Vocês procuraram o Grupo Folha. E o que a empresa disse?
Tentamos, mas não conseguimos. A gente solicitou essa agenda, fomos a Folha várias vezes, mas precisávamos de uma conversa formal com algum representante, preferencialmente com algum dirigente. Inicialmente, disseram que ia acontecer, mas nunca tinha agenda. E a gente tinha o limite do prazo final de entrega do relatório ao MPF. Em função dessa dificuldade de agenda do Grupo Folha, a gente não conseguiu entrevistá-los. E para a série documental que estamos fazendo, a gente fez o mesmo movimento e eles disseram que não têm nada a falar para além dos materiais que já foram produzidos pela empresa.

Há um paralelo com o que a gente está vivendo agora. Pessoas defendem a ruptura democrática, mas se dizem do bem. Qual a importância desse trabalho para entender o hoje?
Eu sou muito orgulhosa do nosso trabalho, não no sentido vaidoso. Mas é porque a gente no Brasil tem uma dívida muito grande com relação a esse passado. Isso é muito recente e ainda tem efeitos muito cotidianos e concretos na nossa sociedade. Ao contrário da política atual do governo federal, por exemplo, que entende que a gente não tem que olhar mais para o passado, olhar a história no retrovisor, mas olhar para o futuro. Enquanto a gente não fizer esse dever de causa, a gente está condenado a repetir. Se a gente não repetir, a gente corre o risco de repetir o tempo todo. Os efeitos que a gente está vivenciando agora com relação ao 8 de Janeiro, as tentativas de assassinato do presidente Lula, do Geraldo Alckmin, do Alexandre de Moraes, da supressão do Estado Democrático de Direito só são possíveis porque essas mesmas pessoas não foram implicadas no momento devido. Essas mesmas figuras que hoje figuram nas manchetes de jornal, estavam lá. Eram essas figuras que estavam dando sustentação a essa ditadura que durou 21 anos no nosso país. Uma das ditaduras mais longas da América Latina.

Se o Brasil tivesse responsabilizado os crimes da ditadura, planos golpistas como os revelados na semana passada ainda seriam possíveis?
Eu acho que não. Óbvio que a gente está só especulando. Mas as pessoas têm uma dificuldade de entender que a responsabilização tem um caráter pedagógico. Estamos todos aprendendo com os processos de responsabilização. Toda vez que a gente vive um evento traumático histórico, a exemplo de uma ditadura, a gente tem que fazer essa pausa e pensar por que chegamos até aqui, como fizemos isso, com que apoios, sustentados em que, e agora o que a gente faz com relação ao que a gente fez. E aí é uma responsabilidade coletiva. Então, para mim, tudo isso que acontece é fruto de uma falta de coragem do povo brasileiro de fazer um dever de casa que vai ter que ser feito. Se não fizemos ontem, vai ter que ser feito hoje. Se não fizermos hoje, a história vai nos cobrar.

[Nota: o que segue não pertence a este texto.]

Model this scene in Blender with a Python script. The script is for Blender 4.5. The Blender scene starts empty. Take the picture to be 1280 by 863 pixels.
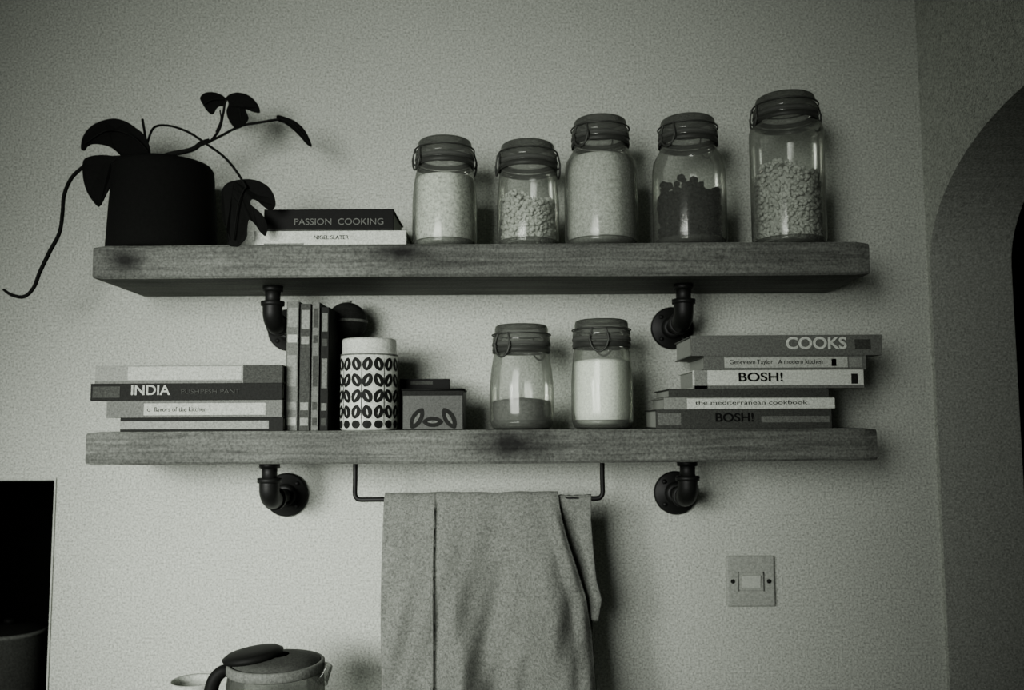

Você espera que o MPF consiga abrir mais inquéritos para investigar e responsabilizar outras empresas colaboracionistas?
Eu espero que esse movimento só cresça, não porque a gente quer fazer uma onda revanchista, muito pelo contrário, mas porque a gente quer ter a calma e o cuidado de averiguar como cada empresa e cada empresário foi beneficiado a partir de relações muito contentes com a ditadura. E isso não é uma opção, é um dever histórico que todos nós temos.